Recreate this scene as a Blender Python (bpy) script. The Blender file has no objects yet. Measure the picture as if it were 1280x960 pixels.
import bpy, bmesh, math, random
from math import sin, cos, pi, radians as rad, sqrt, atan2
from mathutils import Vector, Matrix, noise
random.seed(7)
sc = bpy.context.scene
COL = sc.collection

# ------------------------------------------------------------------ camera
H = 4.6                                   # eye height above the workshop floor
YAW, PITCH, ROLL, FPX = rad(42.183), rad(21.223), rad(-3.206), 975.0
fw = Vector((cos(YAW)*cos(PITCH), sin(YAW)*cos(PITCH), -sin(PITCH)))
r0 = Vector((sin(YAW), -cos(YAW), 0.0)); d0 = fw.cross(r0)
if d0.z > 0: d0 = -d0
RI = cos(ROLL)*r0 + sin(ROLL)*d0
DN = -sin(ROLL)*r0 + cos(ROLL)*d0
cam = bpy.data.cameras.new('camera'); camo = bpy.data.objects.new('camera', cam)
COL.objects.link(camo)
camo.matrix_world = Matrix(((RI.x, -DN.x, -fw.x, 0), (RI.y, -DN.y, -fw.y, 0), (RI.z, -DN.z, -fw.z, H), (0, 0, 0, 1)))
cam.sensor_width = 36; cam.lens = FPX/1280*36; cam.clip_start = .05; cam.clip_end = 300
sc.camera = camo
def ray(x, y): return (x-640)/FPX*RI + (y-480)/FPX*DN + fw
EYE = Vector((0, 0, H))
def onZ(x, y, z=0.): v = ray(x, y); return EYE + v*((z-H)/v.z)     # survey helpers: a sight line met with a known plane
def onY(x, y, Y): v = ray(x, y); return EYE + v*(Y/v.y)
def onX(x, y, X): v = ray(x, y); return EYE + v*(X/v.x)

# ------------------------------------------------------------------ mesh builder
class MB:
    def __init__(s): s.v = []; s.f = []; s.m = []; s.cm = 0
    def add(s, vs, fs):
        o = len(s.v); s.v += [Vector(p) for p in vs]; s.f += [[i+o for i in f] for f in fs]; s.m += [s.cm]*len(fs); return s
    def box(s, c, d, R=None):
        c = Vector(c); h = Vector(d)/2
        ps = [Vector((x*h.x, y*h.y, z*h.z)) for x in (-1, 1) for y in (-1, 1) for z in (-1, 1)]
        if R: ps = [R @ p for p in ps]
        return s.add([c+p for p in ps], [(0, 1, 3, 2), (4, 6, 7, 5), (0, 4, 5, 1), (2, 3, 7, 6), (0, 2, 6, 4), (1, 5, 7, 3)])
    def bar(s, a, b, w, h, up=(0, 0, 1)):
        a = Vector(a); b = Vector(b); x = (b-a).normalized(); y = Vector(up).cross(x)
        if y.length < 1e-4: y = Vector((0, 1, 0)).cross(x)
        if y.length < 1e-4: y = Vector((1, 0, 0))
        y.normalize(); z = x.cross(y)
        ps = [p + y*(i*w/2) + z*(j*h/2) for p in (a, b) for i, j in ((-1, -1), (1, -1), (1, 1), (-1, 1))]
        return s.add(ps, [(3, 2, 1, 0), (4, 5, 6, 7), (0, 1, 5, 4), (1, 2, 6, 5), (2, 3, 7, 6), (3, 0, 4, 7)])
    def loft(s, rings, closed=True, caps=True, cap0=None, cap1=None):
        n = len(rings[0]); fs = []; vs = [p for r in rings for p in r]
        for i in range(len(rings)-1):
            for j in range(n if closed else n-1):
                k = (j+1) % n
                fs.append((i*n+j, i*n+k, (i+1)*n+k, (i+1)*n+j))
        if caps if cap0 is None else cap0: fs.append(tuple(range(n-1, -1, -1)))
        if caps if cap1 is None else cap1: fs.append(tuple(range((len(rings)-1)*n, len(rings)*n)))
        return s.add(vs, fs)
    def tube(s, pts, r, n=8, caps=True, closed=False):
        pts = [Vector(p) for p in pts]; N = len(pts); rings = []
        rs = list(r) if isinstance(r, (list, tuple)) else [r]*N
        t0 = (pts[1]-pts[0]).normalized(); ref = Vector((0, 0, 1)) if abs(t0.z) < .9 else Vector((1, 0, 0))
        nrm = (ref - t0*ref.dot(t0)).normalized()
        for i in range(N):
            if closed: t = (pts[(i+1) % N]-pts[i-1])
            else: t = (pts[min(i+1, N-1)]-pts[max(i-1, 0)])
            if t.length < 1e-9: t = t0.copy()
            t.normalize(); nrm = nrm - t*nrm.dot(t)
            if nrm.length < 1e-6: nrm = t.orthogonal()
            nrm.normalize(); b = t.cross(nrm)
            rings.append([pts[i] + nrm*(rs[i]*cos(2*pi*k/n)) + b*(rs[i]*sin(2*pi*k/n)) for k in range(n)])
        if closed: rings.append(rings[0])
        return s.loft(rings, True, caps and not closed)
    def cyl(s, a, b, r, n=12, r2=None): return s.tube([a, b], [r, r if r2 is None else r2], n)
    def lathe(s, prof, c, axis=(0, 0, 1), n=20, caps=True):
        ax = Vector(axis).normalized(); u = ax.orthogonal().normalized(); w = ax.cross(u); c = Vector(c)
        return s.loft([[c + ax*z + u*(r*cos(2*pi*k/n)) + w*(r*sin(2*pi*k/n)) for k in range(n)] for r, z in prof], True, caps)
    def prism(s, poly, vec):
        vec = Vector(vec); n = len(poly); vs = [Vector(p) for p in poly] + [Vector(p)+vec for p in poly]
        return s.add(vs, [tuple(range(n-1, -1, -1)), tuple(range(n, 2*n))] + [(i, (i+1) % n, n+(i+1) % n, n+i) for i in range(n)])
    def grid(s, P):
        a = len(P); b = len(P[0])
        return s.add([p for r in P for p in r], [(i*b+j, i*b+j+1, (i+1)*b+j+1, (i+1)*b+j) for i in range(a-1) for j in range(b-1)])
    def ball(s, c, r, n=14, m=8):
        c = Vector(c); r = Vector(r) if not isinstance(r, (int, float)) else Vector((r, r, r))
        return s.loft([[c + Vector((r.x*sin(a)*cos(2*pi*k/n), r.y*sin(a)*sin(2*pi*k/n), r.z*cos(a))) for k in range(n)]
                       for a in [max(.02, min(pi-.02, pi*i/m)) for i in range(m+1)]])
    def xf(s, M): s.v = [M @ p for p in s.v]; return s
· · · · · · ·
* **SET TASK**
Make an exact copy of the material above.

* **CORRECT ANSWER**
Recreate this scene as a Blender Python (bpy) script. The Blender file has no objects yet. Measure the picture as if it were 1280x960 pixels.
import bpy, bmesh, math, random
from math import sin, cos, pi, radians as rad, sqrt, atan2
from mathutils import Vector, Matrix, noise
random.seed(7)
sc = bpy.context.scene
COL = sc.collection

# ------------------------------------------------------------------ camera
H = 4.6                                   # eye height above the workshop floor
YAW, PITCH, ROLL, FPX = rad(42.183), rad(21.223), rad(-3.206), 975.0
fw = Vector((cos(YAW)*cos(PITCH), sin(YAW)*cos(PITCH), -sin(PITCH)))
r0 = Vector((sin(YAW), -cos(YAW), 0.0)); d0 = fw.cross(r0)
if d0.z > 0: d0 = -d0
RI = cos(ROLL)*r0 + sin(ROLL)*d0
DN = -sin(ROLL)*r0 + cos(ROLL)*d0
cam = bpy.data.cameras.new('camera'); camo = bpy.data.objects.new('camera', cam)
COL.objects.link(camo)
camo.matrix_world = Matrix(((RI.x, -DN.x, -fw.x, 0), (RI.y, -DN.y, -fw.y, 0), (RI.z, -DN.z, -fw.z, H), (0, 0, 0, 1)))
cam.sensor_width = 36; cam.lens = FPX/1280*36; cam.clip_start = .05; cam.clip_end = 300
sc.camera = camo
def ray(x, y): return (x-640)/FPX*RI + (y-480)/FPX*DN + fw
EYE = Vector((0, 0, H))
def onZ(x, y, z=0.): v = ray(x, y); return EYE + v*((z-H)/v.z)     # survey helpers: a sight line met with a known plane
def onY(x, y, Y): v = ray(x, y); return EYE + v*(Y/v.y)
def onX(x, y, X): v = ray(x, y); return EYE + v*(X/v.x)

# ------------------------------------------------------------------ mesh builder
class MB:
    def __init__(s): s.v = []; s.f = []; s.m = []; s.cm = 0
    def add(s, vs, fs):
        o = len(s.v); s.v += [Vector(p) for p in vs]; s.f += [[i+o for i in f] for f in fs]; s.m += [s.cm]*len(fs); return s
    def box(s, c, d, R=None):
        c = Vector(c); h = Vector(d)/2
        ps = [Vector((x*h.x, y*h.y, z*h.z)) for x in (-1, 1) for y in (-1, 1) for z in (-1, 1)]
        if R: ps = [R @ p for p in ps]
        return s.add([c+p for p in ps], [(0, 1, 3, 2), (4, 6, 7, 5), (0, 4, 5, 1), (2, 3, 7, 6), (0, 2, 6, 4), (1, 5, 7, 3)])
    def bar(s, a, b, w, h, up=(0, 0, 1)):
        a = Vector(a); b = Vector(b); x = (b-a).normalized(); y = Vector(up).cross(x)
        if y.length < 1e-4: y = Vector((0, 1, 0)).cross(x)
        if y.length < 1e-4: y = Vector((1, 0, 0))
        y.normalize(); z = x.cross(y)
        ps = [p + y*(i*w/2) + z*(j*h/2) for p in (a, b) for i, j in ((-1, -1), (1, -1), (1, 1), (-1, 1))]
        return s.add(ps, [(3, 2, 1, 0), (4, 5, 6, 7), (0, 1, 5, 4), (1, 2, 6, 5), (2, 3, 7, 6), (3, 0, 4, 7)])
    def loft(s, rings, closed=True, caps=True, cap0=None, cap1=None):
        n = len(rings[0]); fs = []; vs = [p for r in rings for p in r]
        for i in range(len(rings)-1):
            for j in range(n if closed else n-1):
                k = (j+1) % n
                fs.append((i*n+j, i*n+k, (i+1)*n+k, (i+1)*n+j))
        if caps if cap0 is None else cap0: fs.append(tuple(range(n-1, -1, -1)))
        if caps if cap1 is None else cap1: fs.append(tuple(range((len(rings)-1)*n, len(rings)*n)))
        return s.add(vs, fs)
    def tube(s, pts, r, n=8, caps=True, closed=False):
        pts = [Vector(p) for p in pts]; N = len(pts); rings = []
        rs = list(r) if isinstance(r, (list, tuple)) else [r]*N
        t0 = (pts[1]-pts[0]).normalized(); ref = Vector((0, 0, 1)) if abs(t0.z) < .9 else Vector((1, 0, 0))
        nrm = (ref - t0*ref.dot(t0)).normalized()
        for i in range(N):
            if closed: t = (pts[(i+1) % N]-pts[i-1])
            else: t = (pts[min(i+1, N-1)]-pts[max(i-1, 0)])
            if t.length < 1e-9: t = t0.copy()
            t.normalize(); nrm = nrm - t*nrm.dot(t)
            if nrm.length < 1e-6: nrm = t.orthogonal()
            nrm.normalize(); b = t.cross(nrm)
            rings.append([pts[i] + nrm*(rs[i]*cos(2*pi*k/n)) + b*(rs[i]*sin(2*pi*k/n)) for k in range(n)])
        if closed: rings.append(rings[0])
        return s.loft(rings, True, caps and not closed)
    def cyl(s, a, b, r, n=12, r2=None): return s.tube([a, b], [r, r if r2 is None else r2], n)
    def lathe(s, prof, c, axis=(0, 0, 1), n=20, caps=True):
        ax = Vector(axis).normalized(); u = ax.orthogonal().normalized(); w = ax.cross(u); c = Vector(c)
        return s.loft([[c + ax*z + u*(r*cos(2*pi*k/n)) + w*(r*sin(2*pi*k/n)) for k in range(n)] for r, z in prof], True, caps)
    def prism(s, poly, vec):
        vec = Vector(vec); n = len(poly); vs = [Vector(p) for p in poly] + [Vector(p)+vec for p in poly]
        return s.add(vs, [tuple(range(n-1, -1, -1)), tuple(range(n, 2*n))] + [(i, (i+1) % n, n+(i+1) % n, n+i) for i in range(n)])
    def grid(s, P):
        a = len(P); b = len(P[0])
        return s.add([p for r in P for p in r], [(i*b+j, i*b+j+1, (i+1)*b+j+1, (i+1)*b+j) for i in range(a-1) for j in range(b-1)])
    def ball(s, c, r, n=14, m=8):
        c = Vector(c); r = Vector(r) if not isinstance(r, (int, float)) else Vector((r, r, r))
        return s.loft([[c + Vector((r.x*sin(a)*cos(2*pi*k/n), r.y*sin(a)*sin(2*pi*k/n), r.z*cos(a))) for k in range(n)]
                       for a in [max(.02, min(pi-.02, pi*i/m)) for i in range(m+1)]])
    def xf(s, M): s.v = [M @ p for p in s.v]; return s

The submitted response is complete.